Oracles Mittelstandsinitiative oder wie man Suppe mit Gabeln löffeln will

12.04.2001

Großunternehmen verfügen bereits über Software zur Steuerung ihrer internen Abläufe. Deswegen wird der mittelständische Kunde jetzt von den arrivierten ERP-Anbietern umso heftiger umworben. So hat Oracle als Antwort auf SAPs "Ready-to-work"-Programm die "Fast-Forward"-Initiative ins Leben gerufen (siehe Seite 12). Doch im Gegensatz zu den Walldorfern ist beim Datenbankspezialisten die Mitwirkung von Partnern nicht klar geregelt. Hier wird es für Oracle höchste Zeit, seine Hausaufgaben zu machen und dies zu ändern.

Denn wie kann ein bislang im Markt für mittelständische Unternehmenssoftware kaum präsenter Anbieter auf diese Weise dort Fuß fassen? Diese Kundschaft kennt er doch nicht. Wenn ein Oracle-Consultant einem Schraubenhersteller mit Begriffen wie ERP, SCM oder CRM daherkommt, versteht dieser nur Bahnhof und wirft den "Berater" nach einigen Minuten raus. Und wenn dieser Kunde doch die Notwendigkeit für ein neues System in seinem Betrieb einsieht, wendet er sich an seinen Haus- und Hoflieferanten und bekommt dann im Zweifelsfalle eher "Financials" von Navision oder eben doch die ERP-Suite von SAP.

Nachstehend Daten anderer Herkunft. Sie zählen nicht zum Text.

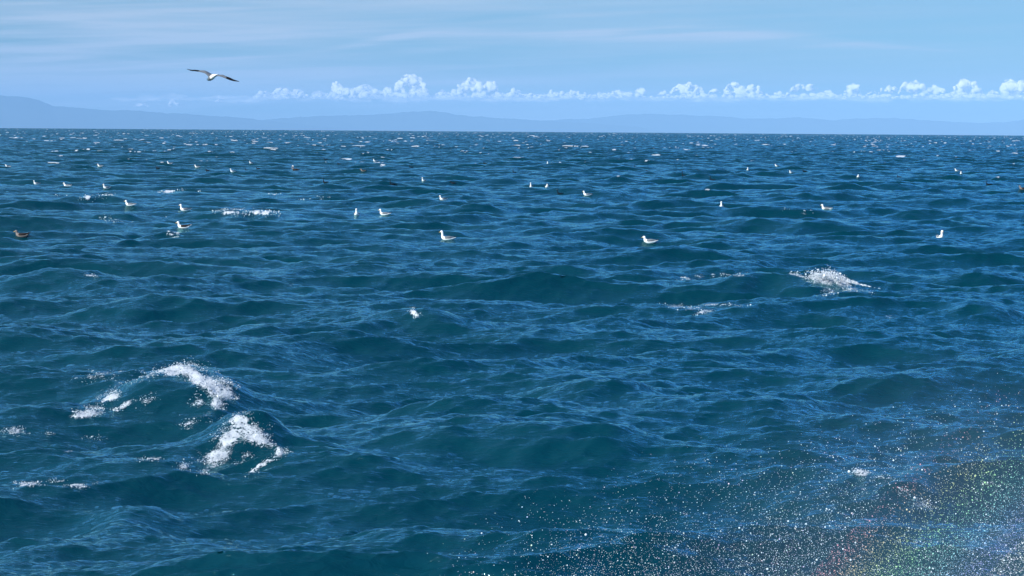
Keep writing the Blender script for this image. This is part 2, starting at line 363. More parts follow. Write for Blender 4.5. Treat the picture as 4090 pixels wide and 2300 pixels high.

Denn diese Hersteller entwickeln mit ihren Partnern Branchenlösungen, die der Mittelstand nachfragt. Hier klingt Oracles Behauptung "eine Branchenausrichtung ist doch gar nicht nötig" nicht nur unverfroren, das grenzt schon an Dummheit. Hinzu kommt das Bestreben der Ellison-Company, "alles aus einer Hand anzubieten". Das heißt, Oracle liefert die Datenbank, die ERP-Lösung, ein E-Procurement-System und die CRM-Software aus. Anschließend implementiert der Hersteller all dies, schult den Kunden und unterstützt ihn ein Jahr lang. Partner kommen da nur als Subunternehmer ins Spiel, "wenn sie über das notwendige betriebswirtschaftliche Know-how verfügen" — eigentliche eine Selbstverständlichkeit. Die Projektleitung verbleibt stets bei Oracle; somit drohen hier massiv Channel-Konflikte.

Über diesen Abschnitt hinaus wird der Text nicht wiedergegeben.